Acts 21:10-14 and Prophecy

paulProphecy is an interesting topic in the Church today.  There are those in the dispensationalist camp that claim this gift is no longer available, that it ceased with the first generation of Christians.  Mostly people believe this who have never seen prophecy in their own congregations, and since they believe their congregations are completely all right with God, prophecy does not occur any more.

There are those in many of the mainline camps that claim the gift of prophecy is misunderstood and is not foretelling the future as much as it is forth-telling the present.  In other words, the prophet “tells it like it is” and outlines the rewards or consequences for a current course of action.  The net effect, though, is that they agree with the dispensationalists that prophecy, as most commonly understood, no longer happens.

Both of these views are very American-centric in their assumptions.  Prophecy is alive and well in other parts of the Church in other parts of the world.  Why it is not seen more in America is a topic of some debate, and I do not wish to delve into that topic just yet.

Towards the end of Acts, Paul receives numerous prophecies, “from city to city” (20:23), that if he goes to Jerusalem he will be imprisoned and suffer.  Then there is this passage:

After staying there [Caesarea] for several days, a prophet named Agabus came down from Judea.  He came to us, took Paul’s belt, tied his own feet and hands, and said, “This is what the Holy Spirit says: ‘In Jerusalem the Jews will bind the man who owns this belt, and they will hand him over to the Gentiles.’”  When we heard this, we and the local believers urged Paul not to go up to Jerusalem.  Paul replied, “Why are you doing this? Why are you weeping and breaking my heart?
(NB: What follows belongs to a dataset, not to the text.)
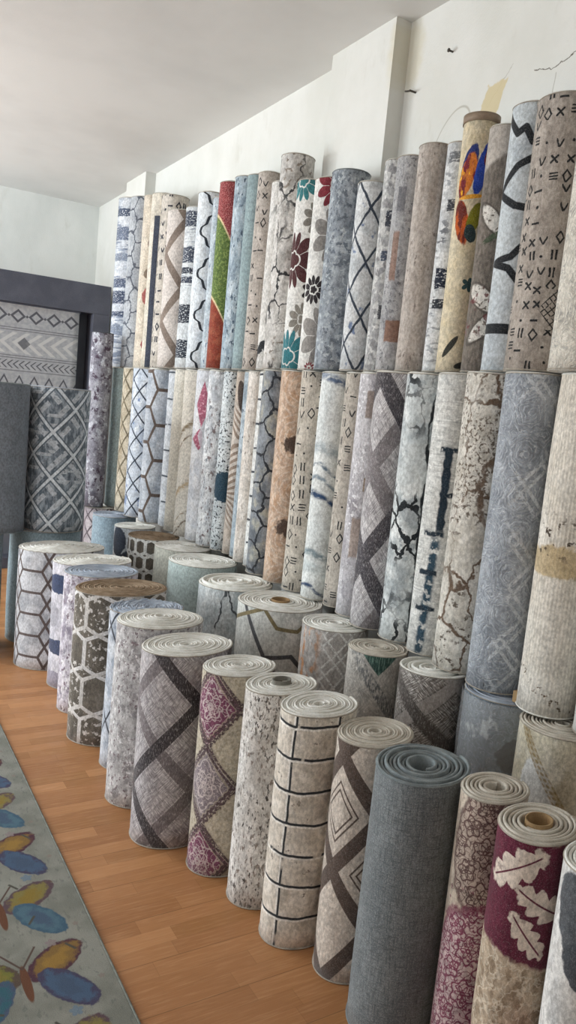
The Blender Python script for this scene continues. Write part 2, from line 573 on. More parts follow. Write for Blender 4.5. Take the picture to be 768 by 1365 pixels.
def D_medallion(ground, zones, p, seed=1., k=170.):
    """outlined blossoms in zones up the roll: (from, to, ink, fill)"""
    def f(u, v, r, L):
        c = mottle(u, v, ground, 22., .6, seed)
        for i, (a, b, cu, ink, fill) in enumerate(zones):
            cy = (a + b) / 2 * L; h = (b - a) / 2 * L; wd = h * .62
            e = ell(u, v, cu, cy, wd, h) + (noise(u, v, 34., 34., seed + i, 2.) - .5) * .16 + sin(mth('ARCTAN2', v - cy, u - cu) * 12.) * .03
            ph = 1.25
            x = (fr((u - cu) * (1. / p) + .5) - .5) * p; y = (fr((v - cy) * (1. / (p * ph)) + .5) - .5) * (p * ph)
            x2 = (fr((u - cu) * (1. / p)) - .5) * p; y2 = (fr((v - cy) * (1. / (p * ph))) - .5) * (p * ph)
            d = mn(rosette(x, y, p * .46, 6), rosette(x2, y2, p * .34, 5))
            ln = mx(below(d, .0026, .002), contour(u, v, 58., .05, seed + 9 + i) * .9)
            inside = below(e, 1., .05)
            c = mix(c, mix(fill, ink, ln), inside)
            c = mix(c, ink, below(ab(e - 1.), .05, .03) * .7)
            c = mix(c, ink, ss(noise(u, v, 50., 50., seed + 14, 3.), .58, .66) * below(ab(e - 1.15), .12, .05) * .7)
        return c
    return f

def D_leaf(ground, ground2, red, leaf, seed=1., zones=((.0, .3), (.62, 1.))):
    def f(u, v, r, L):
        c = mix(ground, ground2, ss(noise(u, v, 26., 22., seed, 4., .6), .46, .6)); c = mix(c, '#d3c8b6', contour(u, v, 30., .04, seed + 1, 2.) * .7)
        t = v * (1. / L) + (noise(u, v, 16., 16., seed + 2, 3.) - .5) * .12 + u * .25
        z = None
        for a, b in zones:
            m = ss(t, a - .01, a + .01) * ss(t, b + .01, b - .01); z = m if z is None else mx(z, m)
        c = mix(c, red, z)
        # sprays of lobed leaves on the red
        for (cx, cy, rot, s) in ((-.3 * r, .90 * L, .55, .1), (.45 * r, .80 * L, -.5, .085), (.2 * r, .70 * L, 2.3, .075), (-.45 * r, .18 * L, .5, .1), (.3 * r, .25 * L, 2.4, .08), (.5 * r, .06 * L, .4, .09)):
            co, si = math.cos(rot), math.sin(rot)
            x = (u - cx) * co + (v - cy) * si; y = (v - cy) * co - (u - cx) * si
            wd = .26 + .22 * ab(cos((x + ab(y) * .5) * (PI * 2.1 / s)))
            lf = hyp(x * (1. / s), y / (s * wd))
            lf = lf + (noise(u, v, 60., 60., seed + 7, 2.) - .5) * .35
            c = mix(c, leaf, below(lf, .92, .05) * z)
            c = mix(c, red, below(ab(y), .0022, .001) * below(lf, .8, .05) * z)
        return mix(c, '#4a2430', ss(noise(u, v, 30., 30., seed + 5), .58, .7) * z * .5)
    return f

def D_plume(base, plumes, seed=1.):
    """fanned feather shapes with pale outlines: (u, v, size, colour)"""
    def f(u, v, r, L):
        c = mix(base, '#d8d6d2', ss(noise(u, v, 20., 20., seed, 2.), .4, .7) * .4)
        for (cx, cy, s, q, tilt) in plumes:
            x = u - cx * r; y = v - cy * L
            a = mth('ARCTAN2', y * tilt, x); rad = hyp(x, y)
            edge = s * (.62 + .38 * ab(cos(a * 5.5)))
            m = below(rad - edge, 0., .003)
            rib = below(ab(cos(a * 5.5)) * rad, .0045, .002) * ss(rad, s * .34, s * .4)
            c = mix(c, q, m); c = mix(c, base, mx(rib, below(ab(rad - s * (.26 + .08 * ab(cos(a * 2.5)))), .004, .002)) * m)
        return c
    return f

def D_quatre(base, ink, P, A, w, u0=0., v0=0., base2='#cfd5da', steps=.3, mirror=None):
    """a stepped black contour zigzagging up the roll"""
    def f(u, v, r, L):
        c = mottle(u, v, [base, base2], 14., .6, 3.)
        t = (v - v0) * (1. / P)
        st = tri(t) * 4.; q = fl(st) + ss(fr(st), .5 - steps, .5 + steps)
        g = (q - 1.) * A * .8 + (tri(t) - .25) * A * 2.6
        x = u - u0
        if mirror: x = (tri((u - u0) * (1. / mirror) + .25) - .25) * mirror
        return mix(c, ink, below(ab(x - g), w, .002))
    return f

def D_ogee(base, base2, ink, p, q, u0, v0, w=.26, seed=2.):
    def f(u, v, r, L):
        c = mottle(u, v, [base, base2], 16., .7, seed)
        a = cos((u - u0) * (2 * PI / p)); b = cos((v - v0) * (2 * PI / q))
        g = a + b + .33 * cos((u - u0) * (4 * PI / p)) * cos((v - v0) * (4 * PI / q))
        return mix(c, ink, below(ab(g), w, .03))
    return f

def D_grid(cols, ink, hv, w, uv_, seed=1., pale=None, jit=.012):
    """level lines hv apart and a few upright ones"""
    def f(u, v, r, L):
        c = mottle(u, v, cols, 16., .8, seed)
        c = flecks(u, v, c, '#8f867b', 40., .62, seed + 3, 8., .5)
        wv = v + (noise(u, v, 8., 3., seed + 6) - .5) * jit * 2.
        k = wv * (1. / hv)
        d = tri(k) * hv
        br = ss(noise(u, v, 16., 5., seed + 8, 2.), .36, .42)
        for x in uv_:
            xx = u - x + (noise(u * 0., v, 1., 6., seed + x * 40) - .5) * .02
            if pale: c = mix(c, pale, below(ab(xx + w * 1.8), w * .9))
            c = mix(c, ink, below(ab(xx), w) * ss(noise(u * 0. + x * 30, v, 1., 7., seed + 2, 1.), .38, .42))
        if pale: c = mix(c, pale, below(ab(tri(k + .07) * hv), w * .9))
        return mix(c, ink, below(d, w) * br)
    return f

def D_marble(cols, swirl, seed=1., f1=7., amt=.55, th=(.45, .52), tilt=.6):
    """soft brushed veins running askew"""
    def f(u, v, r, L):
        c = mottle(u, v, cols, 6., .6, seed, .2)
        t = v + u * tilt + (noise(u, v, 5., 3., seed + 2, 2.) - .5) * .22
        n = noise(t * 0. + 1., t, 1., f1, seed + 4, 3., .6)
        for i, q in enumerate(swirl):
            c = mix(c, q, ss(ab(n - .42 - .09 * i), .035, .0) * amt)
        n2 = noise(t * 0. + 3., t, 1., f1 * 3., seed + 8, 2.)
        return mix(c, swirl[0], ss(ab(n2 - .5), .03, .0) * amt * .7 * ss(noise(u, v, 4., 4., seed + 9), .45, .55))
    return f

def D_patch(cols, seed=1., p=.12, q=.3, blk=(), fleck=None, u0=0.):
    """slanting worn patches with flat rectangles on them"""
    def f(u, v, r, L):
        c = mottle(u, v, cols, 14., .6, seed)
        s1 = fl((u - u0) * (1. / p) + v * (1. / q)); s2 = fl((u - u0) * (1. / p) - v * (1. / q))
        k = white(s1, s2, seed)
        c = mix(c, cols[-1], ss(k, .55, .6) * ss(noise(u, v, 160., 60., seed + 3, 2.), .35, .6) * .8)
        c = mix(c, cols[0], ss(k, .3, .26) * ss(noise(u, v, 60., 160., seed + 4, 2.), .4, .6) * .8)
        if fleck: c = flecks(u, v, c, fleck, 50., .55, seed + 5, 8., .48)
        for (cx, cy, a, b, qn) in blk:
            m = below(mx(ab(u - cx * r) * (1. / a), ab(v - cy * L) * (1. / b)) + (noise(u, v, 60., 60., seed + 6) - .5) * .25, 1., .08)
            c = mix(c, qn, m * .85)
        return c
    return f

def D_emboss(cols, line, sc=10., seed=1., dia=None, amp=1.6, lace=True):
    """tone on tone relief of curling lines"""
    def f(u, v, r, L):
        c = mottle(u, v, cols, 7., .6, seed, .2)
        x = tri(u * sc) / sc; y = tri(v * sc * .8) / (sc * .8)
        g = sin(hyp(x, y) * 210. + noise(u, v, 18., 18., seed, 3.) * 15.)
        h = ss(ab(g), .1, .6) if lace else ss(noise(u, v, 30., 18., seed, 3.) , .4, .6)
        c = mix(c, line, ss(ab(g), .34, .1) * .8 * ss(noise(u, v, 40., 40., seed + 4, 2.), .35, .55)) if lace else c
        c = mix(c, '#6d737b', ss(ab(g), .8, 1.) * .55 * ss(noise(u, v, 14., 14., seed + 6, 2.), .4, .6))
        if dia:
            p, q, w = dia
            s1 = u * (1. / p) + v * (1. / q); s2 = u * (1. / p) - v * (1. / q)
            d = mn(ab(tri(s1) - .12), ab(tri(s2) - .12))
            m = below(d, w, .01) * ss(noise(u, v, 90., 90., seed + 3, 2.), .34, .46) * ss(noise(u, v, 7., 5., seed + 8, 1.), .44, .5) * ss(u, -.5 * r, -.1 * r)
            c = mix(c, line, m * .9)
        return c, h * amp
    return f

def D_parquet(base, dark, line, p, q, u0=0., v0=0., seed=1.):
    """diamonds filled with short dark and pale bars, edged with a pale zigzag"""
    def f(u, v, r, L):
        s1 = (u - u0) * (1. / p) + (v - v0) * (1. / q); s2 = (u - u0) * (1. / p) - (v - v0) * (1. / q)
        c = mix(base, dark, ss(noise(u, v, 40., 14., seed, 4.), .4, .6))
        i, j = fl(s1 * 2.), fl(s2 * 2.)
        k = white(i, j, seed)
        a = fr(s1 * 2. * 1.) ; b = fr(s2 * 2.)
        sw = lt(k, .5)
        t = a * sw + b * inv(sw)
        lvl = fr(v * (1. / (q * .21)) + k * 3.)
        bar = mx(below(ab(t - .5), .16, .02) * lt(.3, k), below(ab(lvl - .5), .17, .03) * lt(k, .42))
        c = mix(c, '#c3c9d0', bar * ss(noise(u, v, 50., 50., seed + 4, 3.), .3, .5) * .9)
        d = mn(tri(s1), tri(s2))
        c = mix(c, dark, below(d, .09, .01)); c = mix(c, line, below(d, .045, .01))
        return c
    return f

def D_pink(base, base2, pink, seed=1.):
    """white ground with one tall pink lozenge above a pink triangle"""
    def f(u, v, r, L):
        c = mottle(u, v, [base, base2, '#c9ccd3'], 9., .6, seed)
        x = u + .35 * r; y = v - .80 * L
        m = below(ab(x) * (1. / .05) + ab(y) * (1. / .15), 1., .03)
        y2 = v - .60 * L
        m = mx(m, below(ab(u + .45 * r) * (1. / .06) + ab(y2) * (1. / .07), 1., .03) * lt(u, -.2 * r))
        c = mix(c, mix(pink, '#e2b9c4', ss(noise(u, v, 60., 60., seed + 3), .5, .7)), m)
        g = below(ab(u - .1 * r) * (1. / .06) + ab(v - .62 * L) * (1. / .16), 1., .03)
        return mix(c, '#c4c8ce', g * .7)
    return f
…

I’m ready not only to be arrested but even to die in Jerusalem for the sake of the name of the Lord Jesus.”  Since we couldn’t talk him out of it, the only thing we could say was, “The Lord’s will be done.”

This Agabus already had a reputation for being a faith-filled prophet, as he had forewarned the Church about the coming famine.  Now he forewarns Paul that he will be captured, which confirms the same prophecies concerning his trip to Jerusalem that he has received all the way back from Greece to the Holy Land.

I love the effort the believers make here, and truly at each stop along the way prior to this scene, to dissuade Paul from going to Jerusalem.  This is not a contradiction of the Holy Spirit’s leading.  Rather, it shows the compassion and love the disciples all had for one another.

In the end, the only appropriate response to a true prophecy of God is what the group ultimately says, “The Lord’s will be done.”  May we all have the same kind of faith and commitment to God!